The Sneaky Way Automakers Are Getting Us to Accept Self-Driving Cars

Automakers are slowly introducing autonomous technologies in a gradual shift toward cars that drive themselves.
Image courtesy IIHS
Image courtesy IIHS

Google has hogged all the attention in the realm of self-driving technology this week, but mainstream automakers are also well on the way to selling their own autonomous cars. They may even be pulling ahead.

The big car companies have taken a gradual approach to implementing self-driving technology. BMW, Mercedes-Benz, Cadillac, Nissan, and others are introducing autonomous capabilities into their models bit by bit. You can’t buy a car that will drive itself just yet, but you can get one that will keep you in your lane, adjust your speed on the highway, and brake before you hit the stopped 18-wheeler you didn’t notice because you were dipping a French fry in ketchup.
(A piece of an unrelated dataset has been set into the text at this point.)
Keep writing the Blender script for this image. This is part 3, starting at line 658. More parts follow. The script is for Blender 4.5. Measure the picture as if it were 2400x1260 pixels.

Thursday, the Insurance Institute for Highway Safety published results from its testing of crash prevention systems in 24 current model vehicles. Twenty-one earned “superior” or “advanced” ratings, meaning they apply the brakes to avoid a crash. Only three were rated “basic,” giving the driver a verbal or visual warning of an impending accident. The Institute tests them by driving at set speeds toward stationary, lightweight targets made to look like cars.

Automatic braking is just one of many autonomous technologies the big car companies have introduced in their vehicles in recent years. Features like adaptive cruise control, lane keeping assist, pedestrian recognition, and parking assist are increasingly common.

They’re part of a gradual shift toward cars that drive themselves, the opposite of what Google calls its “moonshot” approach—introducing a fully autonomous car, likely without a steering wheel or pedals, as its commercial debut.

The crash test results show how automakers are “slowly but surely breaking down these potential consumer concerns while slowly but surely vetting the technology,” Karl Brauer, Kelley Blue Book’s senior director of insights, said.

These systems are rapidly improving and becoming more common, the Institute found. More than one in five 2014 models in the database of the Highway Loss Data Institute (which partners with the Insurance Institute) offer autobrake capability. That’s twice as many as in 2012. Autobraking is usually found in premium cars, but not exclusively. The testing covered vehicles from Hyundai and Toyota as well as those from BMW, Mercedes-Benz, Lexus, and Cadillac.

The Institute’s analysis doesn’t mention self-driving technology, but it shows that cars already on the road are getting better and better at driving for us.

By slowly and conservatively adding autonomous features—starting decades ago with cruise control—automakers “can control how the technology enters the market and ensure that it’s working before they end up with a fully automatic vehicle all at once,” Brauer said.

Google is working to convince suspicious humans to give up the wheel with prototype cars that are so friendly and approachable, they’re super goofy looking.

The automakers are easing that transition by taking away control in select situations where it’s obviously the right move—who’s going to be upset when their $55,000 Mercedes E-Class stops instants before rear-ending a minivan?

It’s a slower transition than the one Google is plotting, but it allows automakers to test new technologies bit by bit and consumers to accept them in small doses. Google says it will be at least five years before it puts a self-driving car on the market. Mainstream cars will likely take longer, if they ever go for full autonomy. In the meantime, though, they can keep making money off smarter and smarter cars.